Opinion

“N*gger”: it’s not your word

(bahaiteachings.org)

By SOFYA OGUNSEITAN
Contributing Writer

Historically, the word “n*gger” has been a weapon of the oppressor. White men said “my n*gger” to chain us down mentally after physically imprisoning us in slavery for centuries. After emancipation, the word “n*gger” was a painful reminder that despite freedom, we were still slaves to the white community’s hatred, prejudice and violence against us, all of which remained at the forefront of American society. Fast forward another century, after the Civil Rights Movement, the word still hasn’t lost its power – some people still use it to demean our entire race, but some of us have reclaimed it as a symbol of our empowerment. Recognizing this change – this gradual end to the abuse of this word – is becoming a vital part of our history. Black history month is a time to realize how our tragic history connects to our present reality, like how a single six-letter word once used to strip us of power now gives the ability to take our power back.

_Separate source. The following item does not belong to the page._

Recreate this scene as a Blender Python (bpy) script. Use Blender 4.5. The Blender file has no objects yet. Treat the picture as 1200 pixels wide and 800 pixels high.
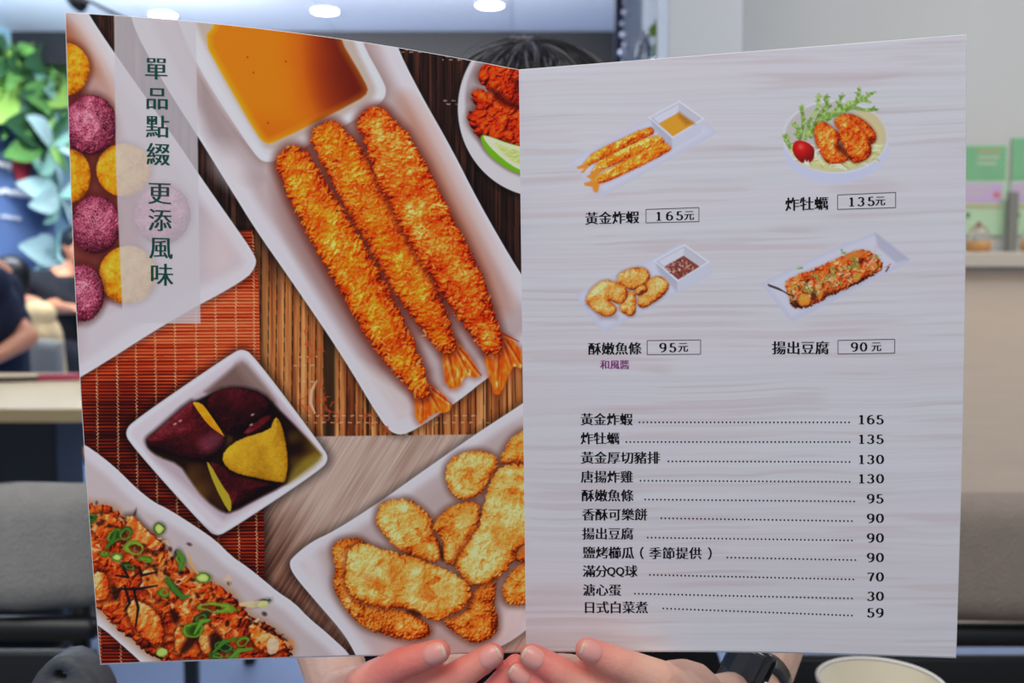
import bpy, bmesh, math, random
import numpy as np
from mathutils import Vector, Matrix

# ================================================================ camera, world, light, exposure
SC = bpy.context.scene
F = 1166.67                      # 35 mm lens on a 36 mm sensor, in 1200 px
CAM_H, PITCH = 1.10, math.atan(80 / F)
cd = bpy.data.cameras.new('camera'); cam = bpy.data.objects.new('camera', cd); SC.collection.objects.link(cam)
cam.location = (0, 0, CAM_H); cam.rotation_euler = (math.pi / 2 - PITCH, 0, 0)
cd.lens = 35; cd.sensor_width = 36; cd.clip_start = .02; cd.clip_end = 60
cd.dof.use_dof = True; cd.dof.focus_distance = .50; cd.dof.aperture_fstop = 10.
SC.camera = cam
SC.view_settings.view_transform = 'Standard'; SC.view_settings.look = 'None'
SC.view_settings.exposure = 0.0; SC.view_settings.gamma = 1; SC.view_settings.use_curve_mapping = False
wd = bpy.data.worlds.new('world'); SC.world = wd; wd.use_nodes = True
wd.node_tree.nodes['Background'].inputs[0].default_value = (.80, .88, 1.0, 1)
wd.node_tree.nodes['Background'].inputs[1].default_value = .42

def area(name, loc, target, size, power, col=(1, 1, 1)):
    l = bpy.data.lights.new(name, 'AREA'); l.shape = 'RECTANGLE'; l.size, l.size_y = size; l.energy = power; l.color = col
    o = bpy.data.objects.new(name, l); SC.collection.objects.link(o); o.location = loc
    o.rotation_euler = (Vector(target) - Vector(loc)).to_track_quat('-Z', 'Y').to_euler(); return o
area('ceiling_lamp_over_camera', (-.15, -.55, 2.45), (0, .55, 1.0), (1.6, 1.0), 17.5, (1, .955, .90))
area('ceiling_lamp_over_aisle', (-1.6, 3.6, 2.68), (-1.6, 3.7, 0), (2.4, 1.6), 27, (.93, .96, 1))
area('ceiling_lamp_over_counter', (2.0, 1.9, 2.68), (2.0, 2.4, 0), (1.6, 1.0), 25, (1, .96, .90))
area('added_ceiling_uplight', (-1.3, 4.92, 2.50), (-1.3, 6.6, 2.95), (3.4, .12), 95, (1, .98, .95))  # unseen uplight added to brighten the ceiling; no cove is built
area('added_fill_left_chair', (-.9, .5, 2.6), (-.7, 1.3, .7), (.8, .5), 9, (1, .98, .95))  # unseen fill added to brighten the grey chair at left
area('added_fill_mural', (-2.2, 5.2, 2.70), (-3.4, 6.6, 1.4), (1.6, 1.0), 110, (.9, .97, 1))  # unseen fill added to brighten the leaf wall and board

COL = SC.collection
CAMV = Vector((0, 0, CAM_H)); RX = Matrix.Rotation(-PITCH, 3, 'X')
def at(px, py, d):               # a point of the room seen at (px, py), d metres away along the view axis
    return CAMV + RX @ Vector(((px - 600) / F * d, d, (400 - py) / F * d))

# ================================================================ materials
def lin(c): return tuple((v / 255 / 12.92 if v / 255 <= .04045 else ((v / 255 + .055) / 1.055) ** 2.4) for v in c)
MATS = {}
def mat(name, col, rough=.6, spec=.4, metal=0, bump=0, bscale=60, var=0, vscale=8, emit=0, stretch=None, trans=0, coat=0, sss=0, aniso=0):
    if name in MATS: return MATS[name]
    m = bpy.data.materials.new(name); m.use_nodes = True; nt = m.node_tree; b = nt.nodes['Principled BSDF']
    c = lin(col) + (1,)
    b.inputs['Base Color'].default_value = c; b.inputs['Roughness'].default_value = rough; b.inputs['Specular IOR Level'].default_value = spec
    b.inputs['Metallic'].default_value = metal; b.inputs['Transmission Weight'].default_value = trans; b.inputs['Coat Weight'].default_value = coat
    if sss: b.inputs['Subsurface Weight'].default_value = sss; b.inputs['Subsurface Radius'].default_value = (.01, .004, .002); b.inputs['Subsurface Scale'].default_value = 1
    if emit: b.inputs['Emission Color'].default_value = c; b.inputs['Emission Strength'].default_value = emit
    if var or bump:
        tc = nt.nodes.new('ShaderNodeTexCoord'); mp = nt.nodes.new('ShaderNodeMapping'); nt.links.new(tc.outputs['Object'], mp.inputs[0])
        if stretch: mp.inputs['Scale'].default_value = stretch
        if var:
            n = nt.nodes.new('ShaderNodeTexNoise'); n.inputs['Scale'].default_value = vscale; n.inputs['Detail'].default_value = 4
            nt.links.new(mp.outputs[0], n.inputs['Vector'])
            mx = nt.nodes.new('ShaderNodeMix'); mx.data_type = 'RGBA'
            mx.inputs['A'].default_value = tuple(v * (1 - var) for v in c[:3]) + (1,); mx.inputs['B'].default_value = tuple(min(1, v * (1 + var)) for v in c[:3]) + (1,)
            nt.links.new(n.outputs['Fac'], mx.inputs['Factor']); nt.links.new(mx.outputs['Result'], b.inputs['Base Color'])
        if bump:
            n = nt.nodes.new('ShaderNodeTexNoise'); n.inputs['Scale'].default_value = bscale; n.inputs['Detail'].default_value = 3
            nt.links.new(mp.outputs[0], n.inputs['Vector'])
            bp = nt.nodes.new('ShaderNodeBump'); bp.inputs['Strength'].default_value = bump; bp.inputs['Distance'].default_value = .004
            nt.links.new(n.outputs['Fac'], bp.inputs['Height']); nt.links.new(bp.outputs[0], b.inputs['Normal'])
    MATS[name] = m; return m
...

I’ve recently noticed a misconception that changing the word “n*gger” to “n*gga” takes away the word’s malicious power. Some believe it is a harmless word with no historical weight, forged into a modern colloquialism that should be used freely. Why? Because rap-artists use it as a symbol of empowerment? Rap-artists reclaimed the word as a cultural revolution. They use it so liberally to demonstrate that we, as African Americans, have taken back the power stolen from us by that word. So when I hear my white peers say it, I ask myself, “Are we supposed to share the empowerment of this reclaimed word with the very people who abused it once, and still abuse it in some places?”

I question why my white peers are willing to say it so casually, even to address me, when I won’t even say it myself. And I question why calling me “your n*gga” is funny in a nation that is still so implicitly racist against us, where some of my closest friends have said honestly that black people make them uncomfortable. In a country where my peers consciously crane their necks at me during conversations about race, and where our justice system frees guilty white cops and leaves unarmed victims dishonored, their families left with nothing but an empty chair at the dining table – no justice served.

The power of the word “n*gger” belongs to us. To those of you who continue to abuse it without even considering the cultural significance – I humbly ask you to stop. It is simply not your word to use.